[TASK INPUTS]
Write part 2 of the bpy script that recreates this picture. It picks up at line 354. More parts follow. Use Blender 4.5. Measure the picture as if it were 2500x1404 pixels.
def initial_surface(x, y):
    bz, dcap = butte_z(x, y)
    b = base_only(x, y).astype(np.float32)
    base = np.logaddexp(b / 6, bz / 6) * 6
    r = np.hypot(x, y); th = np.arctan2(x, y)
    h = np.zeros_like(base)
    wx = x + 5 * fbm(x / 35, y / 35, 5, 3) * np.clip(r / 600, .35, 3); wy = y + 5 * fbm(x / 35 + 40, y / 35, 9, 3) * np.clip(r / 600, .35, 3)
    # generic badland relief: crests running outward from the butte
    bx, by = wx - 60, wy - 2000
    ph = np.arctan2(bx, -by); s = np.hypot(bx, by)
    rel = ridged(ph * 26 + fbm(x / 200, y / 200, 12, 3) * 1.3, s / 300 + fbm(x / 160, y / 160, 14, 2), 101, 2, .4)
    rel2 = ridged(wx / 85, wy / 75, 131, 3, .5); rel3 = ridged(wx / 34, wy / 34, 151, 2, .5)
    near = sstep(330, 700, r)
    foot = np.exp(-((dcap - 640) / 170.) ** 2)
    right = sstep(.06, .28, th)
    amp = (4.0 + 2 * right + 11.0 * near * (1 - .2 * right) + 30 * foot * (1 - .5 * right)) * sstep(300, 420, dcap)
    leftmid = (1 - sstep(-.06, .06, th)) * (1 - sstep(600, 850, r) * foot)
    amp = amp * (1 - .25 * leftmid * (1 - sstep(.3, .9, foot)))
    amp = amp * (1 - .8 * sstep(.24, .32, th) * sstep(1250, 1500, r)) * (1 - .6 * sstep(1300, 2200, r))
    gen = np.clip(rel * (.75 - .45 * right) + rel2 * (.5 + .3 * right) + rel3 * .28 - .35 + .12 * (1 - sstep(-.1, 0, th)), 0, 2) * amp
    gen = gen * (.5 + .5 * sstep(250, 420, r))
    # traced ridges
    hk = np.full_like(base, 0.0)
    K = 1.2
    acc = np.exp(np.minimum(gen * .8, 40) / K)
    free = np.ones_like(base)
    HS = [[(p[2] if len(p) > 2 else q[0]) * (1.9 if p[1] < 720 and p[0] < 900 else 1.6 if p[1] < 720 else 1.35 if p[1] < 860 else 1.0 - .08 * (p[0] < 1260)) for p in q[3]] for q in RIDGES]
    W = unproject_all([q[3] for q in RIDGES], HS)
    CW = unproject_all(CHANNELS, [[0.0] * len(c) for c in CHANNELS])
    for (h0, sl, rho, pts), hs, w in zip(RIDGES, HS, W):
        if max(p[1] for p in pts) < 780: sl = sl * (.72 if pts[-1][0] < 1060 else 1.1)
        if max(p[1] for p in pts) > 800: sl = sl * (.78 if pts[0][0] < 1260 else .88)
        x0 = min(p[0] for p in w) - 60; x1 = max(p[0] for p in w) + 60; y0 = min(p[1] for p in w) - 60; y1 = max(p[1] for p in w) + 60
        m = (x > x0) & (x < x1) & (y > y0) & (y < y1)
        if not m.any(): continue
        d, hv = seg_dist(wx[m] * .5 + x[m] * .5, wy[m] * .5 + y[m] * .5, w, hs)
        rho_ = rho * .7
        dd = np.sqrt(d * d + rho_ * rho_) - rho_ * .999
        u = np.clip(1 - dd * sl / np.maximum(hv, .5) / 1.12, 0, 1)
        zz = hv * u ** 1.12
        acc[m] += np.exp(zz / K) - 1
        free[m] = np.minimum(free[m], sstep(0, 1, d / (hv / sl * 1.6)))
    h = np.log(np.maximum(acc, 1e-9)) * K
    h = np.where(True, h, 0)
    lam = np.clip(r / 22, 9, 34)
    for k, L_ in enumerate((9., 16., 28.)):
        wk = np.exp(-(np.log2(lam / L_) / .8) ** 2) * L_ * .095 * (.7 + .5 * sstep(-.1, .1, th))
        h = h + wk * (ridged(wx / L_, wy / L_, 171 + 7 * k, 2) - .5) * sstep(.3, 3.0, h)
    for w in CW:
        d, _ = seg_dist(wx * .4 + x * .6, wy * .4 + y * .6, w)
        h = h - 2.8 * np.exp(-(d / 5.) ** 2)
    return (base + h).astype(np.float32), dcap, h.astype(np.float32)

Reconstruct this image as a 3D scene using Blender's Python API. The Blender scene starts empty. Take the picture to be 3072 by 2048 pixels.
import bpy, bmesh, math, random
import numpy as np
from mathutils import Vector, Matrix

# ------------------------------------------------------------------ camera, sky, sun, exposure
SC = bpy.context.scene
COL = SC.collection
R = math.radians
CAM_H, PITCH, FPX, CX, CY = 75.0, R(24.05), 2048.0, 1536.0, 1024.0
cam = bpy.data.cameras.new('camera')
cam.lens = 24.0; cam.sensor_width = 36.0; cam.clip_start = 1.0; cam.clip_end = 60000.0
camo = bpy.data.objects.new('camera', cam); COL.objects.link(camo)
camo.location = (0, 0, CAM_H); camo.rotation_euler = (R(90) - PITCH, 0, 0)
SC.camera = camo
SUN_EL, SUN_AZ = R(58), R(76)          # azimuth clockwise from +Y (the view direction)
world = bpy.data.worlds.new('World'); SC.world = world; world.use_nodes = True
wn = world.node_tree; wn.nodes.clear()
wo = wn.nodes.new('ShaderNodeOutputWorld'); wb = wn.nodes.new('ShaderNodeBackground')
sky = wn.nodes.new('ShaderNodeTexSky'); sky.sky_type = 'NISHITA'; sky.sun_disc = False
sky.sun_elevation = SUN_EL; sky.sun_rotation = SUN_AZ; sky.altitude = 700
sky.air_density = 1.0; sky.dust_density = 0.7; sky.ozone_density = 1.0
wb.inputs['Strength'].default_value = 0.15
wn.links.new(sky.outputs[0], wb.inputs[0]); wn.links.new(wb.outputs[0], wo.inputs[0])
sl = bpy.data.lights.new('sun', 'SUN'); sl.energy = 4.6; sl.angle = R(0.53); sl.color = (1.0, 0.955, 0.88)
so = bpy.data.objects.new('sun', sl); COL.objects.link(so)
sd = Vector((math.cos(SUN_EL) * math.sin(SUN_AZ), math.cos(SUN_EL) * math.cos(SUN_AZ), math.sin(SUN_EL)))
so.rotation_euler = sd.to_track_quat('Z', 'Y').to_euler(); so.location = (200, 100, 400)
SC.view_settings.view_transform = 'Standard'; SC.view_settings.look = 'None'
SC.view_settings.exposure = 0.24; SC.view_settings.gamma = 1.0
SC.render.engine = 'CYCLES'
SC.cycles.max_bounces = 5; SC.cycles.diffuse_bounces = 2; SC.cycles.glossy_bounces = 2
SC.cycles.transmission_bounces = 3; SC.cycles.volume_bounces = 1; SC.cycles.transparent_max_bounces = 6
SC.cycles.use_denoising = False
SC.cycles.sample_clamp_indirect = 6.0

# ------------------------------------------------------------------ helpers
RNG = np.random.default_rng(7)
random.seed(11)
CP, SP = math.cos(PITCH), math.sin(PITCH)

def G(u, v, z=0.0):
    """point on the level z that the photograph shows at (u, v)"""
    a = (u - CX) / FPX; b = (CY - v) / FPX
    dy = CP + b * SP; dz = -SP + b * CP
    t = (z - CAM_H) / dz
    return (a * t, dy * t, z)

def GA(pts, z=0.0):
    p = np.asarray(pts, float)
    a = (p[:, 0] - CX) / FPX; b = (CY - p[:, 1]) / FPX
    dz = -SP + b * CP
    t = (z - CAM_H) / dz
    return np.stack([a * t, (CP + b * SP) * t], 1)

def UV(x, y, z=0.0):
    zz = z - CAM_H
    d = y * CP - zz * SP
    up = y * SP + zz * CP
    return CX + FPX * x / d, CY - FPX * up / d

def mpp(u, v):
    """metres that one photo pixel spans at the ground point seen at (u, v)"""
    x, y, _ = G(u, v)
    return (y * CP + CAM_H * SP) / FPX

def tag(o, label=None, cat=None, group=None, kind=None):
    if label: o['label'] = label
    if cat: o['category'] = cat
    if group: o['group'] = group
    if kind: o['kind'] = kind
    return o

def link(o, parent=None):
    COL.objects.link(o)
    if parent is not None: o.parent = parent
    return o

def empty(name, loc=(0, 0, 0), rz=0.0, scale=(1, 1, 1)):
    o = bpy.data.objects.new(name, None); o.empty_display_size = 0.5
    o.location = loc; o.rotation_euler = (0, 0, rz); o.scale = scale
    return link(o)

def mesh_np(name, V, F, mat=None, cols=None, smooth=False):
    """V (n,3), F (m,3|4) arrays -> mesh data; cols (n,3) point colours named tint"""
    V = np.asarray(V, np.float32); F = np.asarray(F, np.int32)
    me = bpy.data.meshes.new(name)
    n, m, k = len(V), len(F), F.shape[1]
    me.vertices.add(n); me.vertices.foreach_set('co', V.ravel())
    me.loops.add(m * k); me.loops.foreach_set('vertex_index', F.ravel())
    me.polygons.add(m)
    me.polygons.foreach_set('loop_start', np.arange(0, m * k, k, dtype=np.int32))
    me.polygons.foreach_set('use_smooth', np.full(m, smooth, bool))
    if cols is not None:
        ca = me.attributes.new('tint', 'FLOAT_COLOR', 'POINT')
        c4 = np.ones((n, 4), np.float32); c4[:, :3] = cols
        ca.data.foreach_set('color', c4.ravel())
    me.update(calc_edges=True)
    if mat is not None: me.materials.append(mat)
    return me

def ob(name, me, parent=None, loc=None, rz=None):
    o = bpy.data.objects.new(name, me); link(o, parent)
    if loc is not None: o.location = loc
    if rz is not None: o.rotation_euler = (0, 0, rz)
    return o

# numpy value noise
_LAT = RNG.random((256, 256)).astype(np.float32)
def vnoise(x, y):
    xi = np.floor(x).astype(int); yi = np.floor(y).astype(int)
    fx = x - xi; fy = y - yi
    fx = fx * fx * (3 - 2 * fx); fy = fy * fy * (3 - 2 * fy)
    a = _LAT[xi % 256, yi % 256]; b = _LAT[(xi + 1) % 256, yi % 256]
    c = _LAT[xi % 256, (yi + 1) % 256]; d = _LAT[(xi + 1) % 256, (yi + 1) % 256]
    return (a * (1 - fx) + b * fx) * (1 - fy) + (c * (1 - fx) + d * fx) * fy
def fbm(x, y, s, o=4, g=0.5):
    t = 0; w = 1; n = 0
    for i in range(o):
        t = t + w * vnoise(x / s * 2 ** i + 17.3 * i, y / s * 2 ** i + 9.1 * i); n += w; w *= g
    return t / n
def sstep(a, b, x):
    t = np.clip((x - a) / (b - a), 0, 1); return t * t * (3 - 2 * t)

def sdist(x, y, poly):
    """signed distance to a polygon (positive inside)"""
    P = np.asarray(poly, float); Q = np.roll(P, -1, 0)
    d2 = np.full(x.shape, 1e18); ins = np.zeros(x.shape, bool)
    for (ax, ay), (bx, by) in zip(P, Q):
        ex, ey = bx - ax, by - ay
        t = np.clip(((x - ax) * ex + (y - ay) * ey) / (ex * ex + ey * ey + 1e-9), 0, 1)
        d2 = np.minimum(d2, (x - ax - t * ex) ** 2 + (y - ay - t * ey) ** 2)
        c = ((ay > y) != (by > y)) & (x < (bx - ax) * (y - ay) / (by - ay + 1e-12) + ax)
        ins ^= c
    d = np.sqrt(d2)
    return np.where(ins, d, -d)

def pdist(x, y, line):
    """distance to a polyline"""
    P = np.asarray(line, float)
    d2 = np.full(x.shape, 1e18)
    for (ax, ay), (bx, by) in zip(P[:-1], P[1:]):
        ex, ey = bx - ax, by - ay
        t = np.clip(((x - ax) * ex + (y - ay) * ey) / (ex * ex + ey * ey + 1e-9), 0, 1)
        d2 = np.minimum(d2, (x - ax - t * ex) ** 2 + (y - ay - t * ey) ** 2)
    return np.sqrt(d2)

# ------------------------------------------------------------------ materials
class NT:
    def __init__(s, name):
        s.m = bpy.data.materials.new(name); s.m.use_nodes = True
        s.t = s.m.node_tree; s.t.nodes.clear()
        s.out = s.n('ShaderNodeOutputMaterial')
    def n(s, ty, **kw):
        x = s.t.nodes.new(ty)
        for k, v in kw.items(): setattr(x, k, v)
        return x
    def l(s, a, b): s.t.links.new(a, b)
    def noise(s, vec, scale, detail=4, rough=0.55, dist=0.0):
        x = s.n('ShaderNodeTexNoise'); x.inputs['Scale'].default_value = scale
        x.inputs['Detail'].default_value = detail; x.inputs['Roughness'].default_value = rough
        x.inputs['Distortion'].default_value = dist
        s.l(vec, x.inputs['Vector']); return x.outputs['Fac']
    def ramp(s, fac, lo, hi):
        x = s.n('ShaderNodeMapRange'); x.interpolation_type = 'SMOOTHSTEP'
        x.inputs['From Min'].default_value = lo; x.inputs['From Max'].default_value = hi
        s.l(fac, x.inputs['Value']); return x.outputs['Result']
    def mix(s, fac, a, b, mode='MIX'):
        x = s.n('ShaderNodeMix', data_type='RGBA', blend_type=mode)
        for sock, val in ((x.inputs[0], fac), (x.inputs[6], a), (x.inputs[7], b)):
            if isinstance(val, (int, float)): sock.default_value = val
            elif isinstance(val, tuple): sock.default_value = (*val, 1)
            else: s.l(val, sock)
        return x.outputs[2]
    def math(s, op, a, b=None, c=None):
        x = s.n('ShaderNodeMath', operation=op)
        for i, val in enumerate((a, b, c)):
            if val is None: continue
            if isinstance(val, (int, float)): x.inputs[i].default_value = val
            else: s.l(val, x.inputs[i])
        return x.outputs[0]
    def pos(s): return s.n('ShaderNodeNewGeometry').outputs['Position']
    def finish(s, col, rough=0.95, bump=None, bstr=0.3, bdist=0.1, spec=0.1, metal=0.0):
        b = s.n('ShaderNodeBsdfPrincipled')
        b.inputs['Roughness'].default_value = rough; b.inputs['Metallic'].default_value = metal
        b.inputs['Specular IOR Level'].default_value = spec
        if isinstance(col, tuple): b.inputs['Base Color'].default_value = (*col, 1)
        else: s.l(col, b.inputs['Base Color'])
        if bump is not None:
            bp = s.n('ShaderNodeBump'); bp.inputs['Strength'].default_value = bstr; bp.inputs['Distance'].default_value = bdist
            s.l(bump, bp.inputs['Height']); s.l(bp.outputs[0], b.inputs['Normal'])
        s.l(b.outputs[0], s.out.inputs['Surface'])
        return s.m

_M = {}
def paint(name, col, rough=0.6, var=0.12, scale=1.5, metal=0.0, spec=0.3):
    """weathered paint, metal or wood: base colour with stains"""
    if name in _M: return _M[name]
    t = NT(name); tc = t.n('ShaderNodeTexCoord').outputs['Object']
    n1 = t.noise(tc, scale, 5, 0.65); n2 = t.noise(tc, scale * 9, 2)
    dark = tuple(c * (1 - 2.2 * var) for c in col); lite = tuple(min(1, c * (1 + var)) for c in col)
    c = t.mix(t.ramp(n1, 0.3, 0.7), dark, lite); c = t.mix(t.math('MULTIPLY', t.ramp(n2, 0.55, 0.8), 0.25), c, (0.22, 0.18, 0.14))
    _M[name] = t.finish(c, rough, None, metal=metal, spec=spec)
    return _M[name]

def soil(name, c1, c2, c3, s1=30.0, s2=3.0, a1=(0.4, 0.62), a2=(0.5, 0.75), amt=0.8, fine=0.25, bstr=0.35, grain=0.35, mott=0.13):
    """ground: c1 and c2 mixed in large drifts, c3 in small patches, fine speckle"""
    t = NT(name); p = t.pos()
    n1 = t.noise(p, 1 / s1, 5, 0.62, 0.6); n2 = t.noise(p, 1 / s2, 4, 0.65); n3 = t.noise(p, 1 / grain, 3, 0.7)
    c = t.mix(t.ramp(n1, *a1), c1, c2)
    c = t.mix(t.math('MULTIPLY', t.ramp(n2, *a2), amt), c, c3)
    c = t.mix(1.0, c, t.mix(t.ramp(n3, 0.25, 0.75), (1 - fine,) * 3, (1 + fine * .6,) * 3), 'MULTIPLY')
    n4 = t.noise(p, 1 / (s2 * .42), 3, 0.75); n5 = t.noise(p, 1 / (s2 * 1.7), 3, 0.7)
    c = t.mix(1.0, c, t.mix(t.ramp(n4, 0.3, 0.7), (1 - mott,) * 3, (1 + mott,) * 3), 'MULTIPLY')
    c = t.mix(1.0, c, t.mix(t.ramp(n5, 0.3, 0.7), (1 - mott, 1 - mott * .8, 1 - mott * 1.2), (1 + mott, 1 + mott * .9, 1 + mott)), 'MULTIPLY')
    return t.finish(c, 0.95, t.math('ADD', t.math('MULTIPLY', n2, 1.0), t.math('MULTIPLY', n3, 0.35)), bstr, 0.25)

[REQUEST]
Retype, exactly and in full, the lines above from the one containing "Reconstruct this image" through the one containing "from mathutils import Vector, Matrix".

[ANSWER TO THIS EXERCISE]
Reconstruct this image as a 3D scene using Blender's Python API. The Blender scene starts empty. Take the picture to be 3072 by 2048 pixels.
import bpy, bmesh, math, random
import numpy as np
from mathutils import Vector, Matrix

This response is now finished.